木曜日、イチローの最後の試合と引退会見を見た。


 昔は尖っていたけれど、最近は態度も言葉も優しくなったように思う。勝負師としては、だから幕引きになったのかもしれない。
 
 ただ、これだけ長い年月の間、人を惹き付けるプレーヤーであり続けたことは、尊敬と憧れはもちろん、同じ日本人として(同じなのはそれだけだが……)誇りに思う。
 
 イチローの長きにわたる活躍はアイコンとして使えると思っている。つまり、何年もに渡る物語を書いたとき、イチローの存在はそれだけで時代背景になるのである。
 
 振り子打法を引っ提げてオリックスで日本一になったことを描写すれば1996年、WBCで不振のため胃潰瘍になってああイチローも人間だったと安心すれば2009年、メジャーで通算最多安打を打ち立てたスタンディングオベーションシーンがあれば2016年。
 20世紀、21世紀、親世代が若かった頃、現代、等々、時代の匂いを書き分けることができるのである。
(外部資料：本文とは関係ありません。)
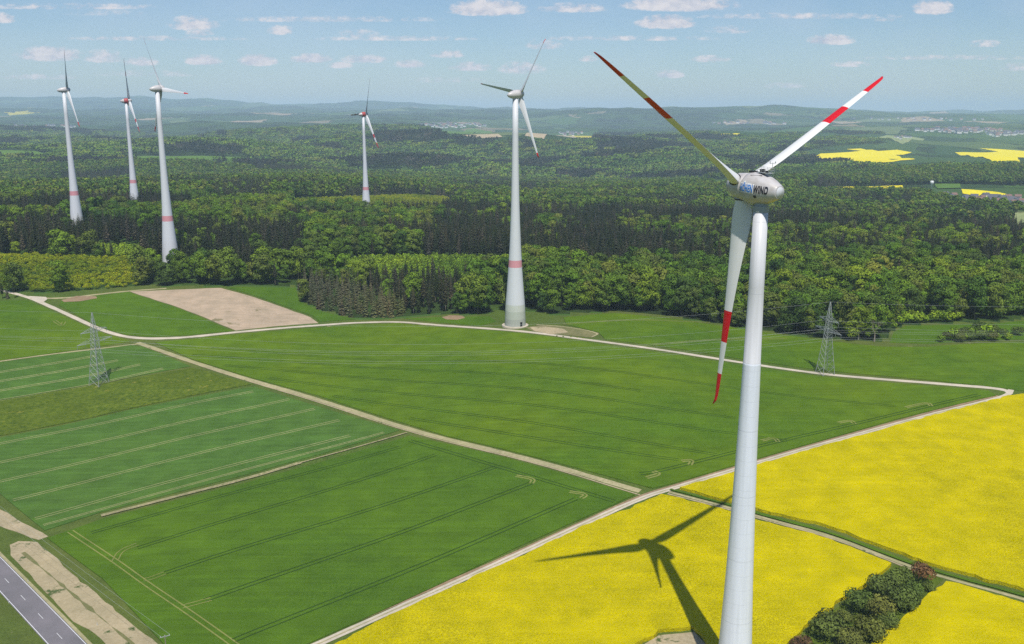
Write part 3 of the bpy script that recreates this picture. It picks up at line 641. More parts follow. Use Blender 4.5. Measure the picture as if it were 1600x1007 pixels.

 実際、日本で首位打者を取ったこと(1994~2000)、メジャーで50歳まで続けると宣言した(2015くらい?)ことを使い、母と息子の二世代物語を書いたことがある。

 それだけ多くの、誰もが「これはあの頃だ」とわかる名シーンを、長期間ずっと生み出し続けてくれていた。

 プレーだけでなく、発言も響くものがたくさんある。

 昔からこの人の会見のたびにずっと感じていた。彼なりの言葉を探し、思っていることをひとつひとつ誤解なく伝えようとしている、ということ。その中に、励まされ、もう少し頑張ってみようと思わせてくれる言葉がどれほどあったことか。

 

 木曜日の会見も、いつものように考え考え話していた。スポーツのジャンルに分類されるイチローが、これだけ「自分の言葉」にこだわっている。なのに、言葉を扱う物書きを目指す私が、それを探して見つけないでどうする。ありきたりに「お疲れ様」とか「ありがとう」とかですませてはいけない。イチローのプレーに、野球への姿勢に、その功績に、その発言や努力やスター性に、どれだけ敬意を持っているかは、より言葉を選んで、自分の切り口で語らなくてはいけない。たとえこの文章をイチローが読むことはないとしても。そう思う。


 その会見で一番沁みた言葉。
「人より頑張ったとはとても言えないが、自分なりに頑張ったとは言えます」。

 アラフィフにもなると、どうしても思い通りの結果が出なかったことも多い。手が届いても詰めが甘かったり、無知でチャンスをふいにしたこともあった。

 人より厳しさが不足していたのかもしれない。努力が足りなかったかもしれない。でも、あれ以上は私にはできなかった。私にはあそこまでが精一杯だった。だからやっぱりもうあきらめるしかないのかな、と何度も思った。

 でも、イチローのその言葉は、ああ私はそれでよかったんだ、とストンと思わせてくれた。まだあきらめなくてもいいんだ、とも。努力も目指すものもレベルが違うことは、重々承知の上である。

 この言葉、座右の銘として、心に刻みます。
 そして、これからのイチローも楽しみにしたいと思います。